Parece-me evidente que não se trata de um voto leviano de quem não gosta da direcção. Creio que os números demonstram de forma muito evidente sinais que merecem preocupação. Goste-se ou não do carácter eclético do Clube, esse elemento está presente desde a data da sua fundação e na sua história. As modalidades extra-futebol trouxeram ao Clube um estatuto internacional e olímpico que tem que ser cuidado. Da parte do actual CD nunca se ouviu dizer que tinham a intenção de menosprezar as modalidades, pelo que assumo que perfilharam a ideia de ecletismo desde o seu início e que tal natureza em nada transtorna a gestão do Clube nem a da SAD.

Se há um incremento de investimento nas modalidades suportadas pelo Clube, então, tem de se verificar uma correspondência no sucesso desportivo. Esta direcção “herdou” um Clube que foi vencedor em todas as modalidades de pavilhão que desenvolve. No primeiro ano de mandato, não obstante o sucesso europeu no futsal e no hóquei patins, o Sporting não foi capaz de revalidar nenhum dos títulos obtidos no ano anterior.

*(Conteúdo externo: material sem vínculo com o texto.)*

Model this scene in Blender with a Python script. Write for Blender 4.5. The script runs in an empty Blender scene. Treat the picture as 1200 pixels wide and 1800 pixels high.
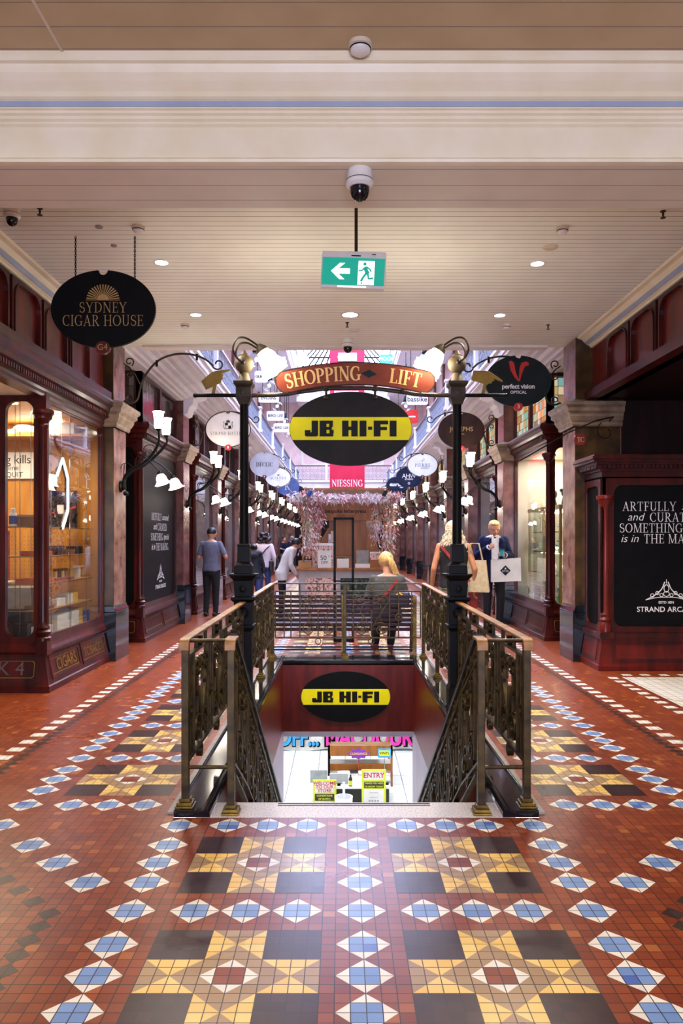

O que não podemos é assistir a um mesmo padrão herdado do futebol, dito de investimento, com resultados financeiros modestos e sucesso desportivo reduzido (ou nulo), nem a um discurso maleável que defenda uma ideia e o seu contrário, em função do contexto.

Assim, resulta para o CD um especial dever de cuidado na execução do orçamento que vier a ser aprovado ou que venha a ser executado em regime de duodécimos. Também espero que o CD não ponha em cima dos ombros dos sócios a responsabilidade do que possa correr mal. É que, se não estão contentes com a censura que esta votação demonstrou, mais vale retirarem as devidas ilações “políticas” do mesmo acto. É esta a normalidade da vida.

Ontem, os Sportinguistas viveram mais uma noite de pesadelo, no futebol. Mais significativo do que o elemento emocional, associado ao resultado vexatório, é o impacto que isso terá nas contas da SAD. Não caímos aos pés de um colosso futebolístico, nem de nenhum obstáculo inultrapassável. E isto revela o que ainda se vai fazendo mal no futebol. Não sei a que alegrias se referem os responsáveis, quando dizem que ainda as teremos. Pela parte que me toca, empatar ou ganhar ao Benfica não é tema que me suscite especial gáudio, se tal for acompanhado de um quarto lugar (ou de pior). Longe vai o tempo de discursos do nível do “há que levantar a cabeça” pelo que é tempo de mostrar trabalho de relevo, sem o escudo de qualquer justificação que, a brincar, a brincar, faz desta época o terceiro “ano zero” e não sei se pode haver mandato que seja caracterizado por ter três anos de mandato catalogados dessa forma.